╔══
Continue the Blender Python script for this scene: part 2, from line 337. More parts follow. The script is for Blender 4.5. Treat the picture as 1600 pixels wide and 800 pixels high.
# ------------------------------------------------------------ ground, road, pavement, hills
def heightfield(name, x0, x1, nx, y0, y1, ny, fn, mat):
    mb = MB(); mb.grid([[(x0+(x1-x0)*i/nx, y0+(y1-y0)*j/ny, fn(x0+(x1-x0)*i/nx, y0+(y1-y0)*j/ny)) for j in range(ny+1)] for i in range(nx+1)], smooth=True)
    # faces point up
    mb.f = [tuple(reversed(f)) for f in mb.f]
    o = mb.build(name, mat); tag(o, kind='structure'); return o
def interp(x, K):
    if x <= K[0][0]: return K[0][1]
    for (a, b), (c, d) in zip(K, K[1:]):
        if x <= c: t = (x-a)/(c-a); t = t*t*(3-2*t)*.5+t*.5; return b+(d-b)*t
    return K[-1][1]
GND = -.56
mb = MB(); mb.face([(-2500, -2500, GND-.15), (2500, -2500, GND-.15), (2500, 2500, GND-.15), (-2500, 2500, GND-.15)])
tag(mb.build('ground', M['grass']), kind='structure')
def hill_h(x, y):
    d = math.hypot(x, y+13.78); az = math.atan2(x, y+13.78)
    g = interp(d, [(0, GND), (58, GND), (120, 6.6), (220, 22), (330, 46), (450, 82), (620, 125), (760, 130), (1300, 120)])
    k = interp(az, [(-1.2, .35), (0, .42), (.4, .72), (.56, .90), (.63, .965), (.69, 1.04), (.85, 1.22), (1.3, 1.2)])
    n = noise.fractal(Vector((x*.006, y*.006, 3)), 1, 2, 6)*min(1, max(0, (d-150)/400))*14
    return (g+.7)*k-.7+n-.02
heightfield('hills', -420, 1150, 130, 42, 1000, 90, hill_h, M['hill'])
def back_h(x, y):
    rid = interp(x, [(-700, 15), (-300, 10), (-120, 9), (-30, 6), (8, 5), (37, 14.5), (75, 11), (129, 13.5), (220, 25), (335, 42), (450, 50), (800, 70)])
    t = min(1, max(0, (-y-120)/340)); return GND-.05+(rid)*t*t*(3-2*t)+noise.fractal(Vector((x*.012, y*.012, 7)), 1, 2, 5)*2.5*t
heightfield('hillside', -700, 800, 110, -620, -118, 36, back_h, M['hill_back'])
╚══
Write down every line of the data exactly as it appears above.

### Answer in full
Continue the Blender Python script for this scene: part 2, from line 337. More parts follow. The script is for Blender 4.5. Treat the picture as 1600 pixels wide and 800 pixels high.
# ------------------------------------------------------------ ground, road, pavement, hills
def heightfield(name, x0, x1, nx, y0, y1, ny, fn, mat):
    mb = MB(); mb.grid([[(x0+(x1-x0)*i/nx, y0+(y1-y0)*j/ny, fn(x0+(x1-x0)*i/nx, y0+(y1-y0)*j/ny)) for j in range(ny+1)] for i in range(nx+1)], smooth=True)
    # faces point up
    mb.f = [tuple(reversed(f)) for f in mb.f]
    o = mb.build(name, mat); tag(o, kind='structure'); return o
def interp(x, K):
    if x <= K[0][0]: return K[0][1]
    for (a, b), (c, d) in zip(K, K[1:]):
        if x <= c: t = (x-a)/(c-a); t = t*t*(3-2*t)*.5+t*.5; return b+(d-b)*t
    return K[-1][1]
GND = -.56
mb = MB(); mb.face([(-2500, -2500, GND-.15), (2500, -2500, GND-.15), (2500, 2500, GND-.15), (-2500, 2500, GND-.15)])
tag(mb.build('ground', M['grass']), kind='structure')
def hill_h(x, y):
    d = math.hypot(x, y+13.78); az = math.atan2(x, y+13.78)
    g = interp(d, [(0, GND), (58, GND), (120, 6.6), (220, 22), (330, 46), (450, 82), (620, 125), (760, 130), (1300, 120)])
    k = interp(az, [(-1.2, .35), (0, .42), (.4, .72), (.56, .90), (.63, .965), (.69, 1.04), (.85, 1.22), (1.3, 1.2)])
    n = noise.fractal(Vector((x*.006, y*.006, 3)), 1, 2, 6)*min(1, max(0, (d-150)/400))*14
    return (g+.7)*k-.7+n-.02
heightfield('hills', -420, 1150, 130, 42, 1000, 90, hill_h, M['hill'])
def back_h(x, y):
    rid = interp(x, [(-700, 15), (-300, 10), (-120, 9), (-30, 6), (8, 5), (37, 14.5), (75, 11), (129, 13.5), (220, 25), (335, 42), (450, 50), (800, 70)])
    t = min(1, max(0, (-y-120)/340)); return GND-.05+(rid)*t*t*(3-2*t)+noise.fractal(Vector((x*.012, y*.012, 7)), 1, 2, 5)*2.5*t
heightfield('hillside', -700, 800, 110, -620, -118, 36, back_h, M['hill_back'])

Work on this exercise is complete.